Most boots claim to be waterproof and most hikers think that’s a good thing. But waterproof boots won’t keep your feet dry. It’s as simple as that.

  1. Your feet will be wet with sweat because they can’t breathe.
  2. Waterproof boots only provide short-term protection from rain. When it rains, water will run down your legs and into your boots.
  3. Even the highest quality waterproof boots will develop tiny holes over time that slowly let water in during prolonged rain.
  4. Waterproof treatments are not permanent and will need to be refreshed after a while.

Gaiters and rain pants (women’s here) can help delay swamping your boots, but if it rains for long enough, it’s inevitable that your feet will eventually get wet. And when boots get wet, they get heavy. Very heavy. They also take forever to dry out. So don’t get sucked into the “waterproof” hype.

Wet feet

4. Ankle Support Is A Myth

Okay, maybe myth isn’t the right word. But ankle support isn’t all it’s cracked up to be. Ankle support is primarily a phrase that sells boots.

We all have it baked into our minds that boots provide ankle support, and that’s what’s going to keep us from getting injured – which, by the way, is among the top fears of wilderness travelers. But there isn’t actually much evidence to back that up.

Most research says that if you want to prevent ankle injuries, you should focus on strengthening and stretching your ankles.
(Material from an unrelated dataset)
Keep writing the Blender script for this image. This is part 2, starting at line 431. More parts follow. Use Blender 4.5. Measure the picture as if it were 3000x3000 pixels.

If you’re a healthy, active person without nagging ankle issues, you don’t really need any extra ankle support while hiking.

Furthermore, boots will tire your legs quicker and make your footwork clumsier. Both of which will put you at much greater risk of other injuries.

True story: I was recently contacted by a new boot company claiming to make boots with better ankle support. They proudly stated, “out of XXX boots sold, we’ve only had 9 customers report ankle injuries!” Moral of the story: even special new ankle support boots can’t prevent injuries.

5. Boots Are Demanding

Boots are expensive, they take a long time to break in, and they need to be maintained to keep their form. That’s a whole lot of hassle for a tool that’s going to tear up your feet and waste your energy.

Wouldn’t a light, cost-effective alternative that you can wear straight out of the box be better? I sure think so.

Don’t get me wrong. I own a fantastic pair of boots (check out our lists of the best men’s and women’s hiking boots to see our top picks) that have lasted for many years. I use them for snowy winter hikes and they’re an excellent tool. I just don’t wear boots on my 3-season backpacking trips anymore, and I don’t think I ever will again.